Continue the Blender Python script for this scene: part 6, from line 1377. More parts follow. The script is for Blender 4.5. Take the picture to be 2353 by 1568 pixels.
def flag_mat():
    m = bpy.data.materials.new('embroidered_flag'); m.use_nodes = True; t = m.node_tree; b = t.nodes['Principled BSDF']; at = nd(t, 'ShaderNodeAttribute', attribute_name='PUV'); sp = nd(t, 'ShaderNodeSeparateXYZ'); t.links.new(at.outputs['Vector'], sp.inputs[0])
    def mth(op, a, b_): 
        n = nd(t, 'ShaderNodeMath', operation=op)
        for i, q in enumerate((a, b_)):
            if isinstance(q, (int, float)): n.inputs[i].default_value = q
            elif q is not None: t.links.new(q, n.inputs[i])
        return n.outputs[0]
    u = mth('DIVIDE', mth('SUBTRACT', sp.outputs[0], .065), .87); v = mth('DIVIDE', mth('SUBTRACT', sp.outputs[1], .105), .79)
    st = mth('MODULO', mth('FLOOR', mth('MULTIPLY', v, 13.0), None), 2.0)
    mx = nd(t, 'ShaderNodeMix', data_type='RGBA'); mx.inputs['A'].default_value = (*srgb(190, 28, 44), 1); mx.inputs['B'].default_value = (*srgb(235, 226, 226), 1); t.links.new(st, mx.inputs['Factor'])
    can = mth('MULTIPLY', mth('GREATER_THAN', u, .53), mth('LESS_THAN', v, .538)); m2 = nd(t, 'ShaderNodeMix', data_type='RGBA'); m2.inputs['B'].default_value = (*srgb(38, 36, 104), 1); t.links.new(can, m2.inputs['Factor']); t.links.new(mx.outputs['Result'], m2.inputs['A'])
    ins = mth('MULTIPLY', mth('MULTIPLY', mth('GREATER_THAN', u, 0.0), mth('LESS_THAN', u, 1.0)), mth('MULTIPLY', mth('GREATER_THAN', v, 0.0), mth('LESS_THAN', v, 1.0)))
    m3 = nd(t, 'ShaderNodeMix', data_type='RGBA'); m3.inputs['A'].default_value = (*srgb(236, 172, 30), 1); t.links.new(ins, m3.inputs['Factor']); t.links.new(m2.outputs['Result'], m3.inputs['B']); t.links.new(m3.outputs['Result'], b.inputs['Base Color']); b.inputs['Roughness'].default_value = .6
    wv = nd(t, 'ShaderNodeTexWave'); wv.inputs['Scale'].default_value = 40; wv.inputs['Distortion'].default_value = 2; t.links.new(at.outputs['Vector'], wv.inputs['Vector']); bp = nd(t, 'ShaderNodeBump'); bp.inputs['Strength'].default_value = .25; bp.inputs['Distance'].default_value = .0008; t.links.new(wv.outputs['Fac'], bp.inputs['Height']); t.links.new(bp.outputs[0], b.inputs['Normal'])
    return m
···
Exercise instructions: Set down all of the data above, word for word.

Solution to this task:
Continue the Blender Python script for this scene: part 6, from line 1377. More parts follow. The script is for Blender 4.5. Take the picture to be 2353 by 1568 pixels.
def flag_mat():
    m = bpy.data.materials.new('embroidered_flag'); m.use_nodes = True; t = m.node_tree; b = t.nodes['Principled BSDF']; at = nd(t, 'ShaderNodeAttribute', attribute_name='PUV'); sp = nd(t, 'ShaderNodeSeparateXYZ'); t.links.new(at.outputs['Vector'], sp.inputs[0])
    def mth(op, a, b_): 
        n = nd(t, 'ShaderNodeMath', operation=op)
        for i, q in enumerate((a, b_)):
            if isinstance(q, (int, float)): n.inputs[i].default_value = q
            elif q is not None: t.links.new(q, n.inputs[i])
        return n.outputs[0]
    u = mth('DIVIDE', mth('SUBTRACT', sp.outputs[0], .065), .87); v = mth('DIVIDE', mth('SUBTRACT', sp.outputs[1], .105), .79)
    st = mth('MODULO', mth('FLOOR', mth('MULTIPLY', v, 13.0), None), 2.0)
    mx = nd(t, 'ShaderNodeMix', data_type='RGBA'); mx.inputs['A'].default_value = (*srgb(190, 28, 44), 1); mx.inputs['B'].default_value = (*srgb(235, 226, 226), 1); t.links.new(st, mx.inputs['Factor'])
    can = mth('MULTIPLY', mth('GREATER_THAN', u, .53), mth('LESS_THAN', v, .538)); m2 = nd(t, 'ShaderNodeMix', data_type='RGBA'); m2.inputs['B'].default_value = (*srgb(38, 36, 104), 1); t.links.new(can, m2.inputs['Factor']); t.links.new(mx.outputs['Result'], m2.inputs['A'])
    ins = mth('MULTIPLY', mth('MULTIPLY', mth('GREATER_THAN', u, 0.0), mth('LESS_THAN', u, 1.0)), mth('MULTIPLY', mth('GREATER_THAN', v, 0.0), mth('LESS_THAN', v, 1.0)))
    m3 = nd(t, 'ShaderNodeMix', data_type='RGBA'); m3.inputs['A'].default_value = (*srgb(236, 172, 30), 1); t.links.new(ins, m3.inputs['Factor']); t.links.new(m2.outputs['Result'], m3.inputs['B']); t.links.new(m3.outputs['Result'], b.inputs['Base Color']); b.inputs['Roughness'].default_value = .6
    wv = nd(t, 'ShaderNodeTexWave'); wv.inputs['Scale'].default_value = 40; wv.inputs['Distortion'].default_value = 2; t.links.new(at.outputs['Vector'], wv.inputs['Vector']); bp = nd(t, 'ShaderNodeBump'); bp.inputs['Strength'].default_value = .25; bp.inputs['Distance'].default_value = .0008; t.links.new(wv.outputs['Fac'], bp.inputs['Height']); t.links.new(bp.outputs[0], b.inputs['Normal'])
    return m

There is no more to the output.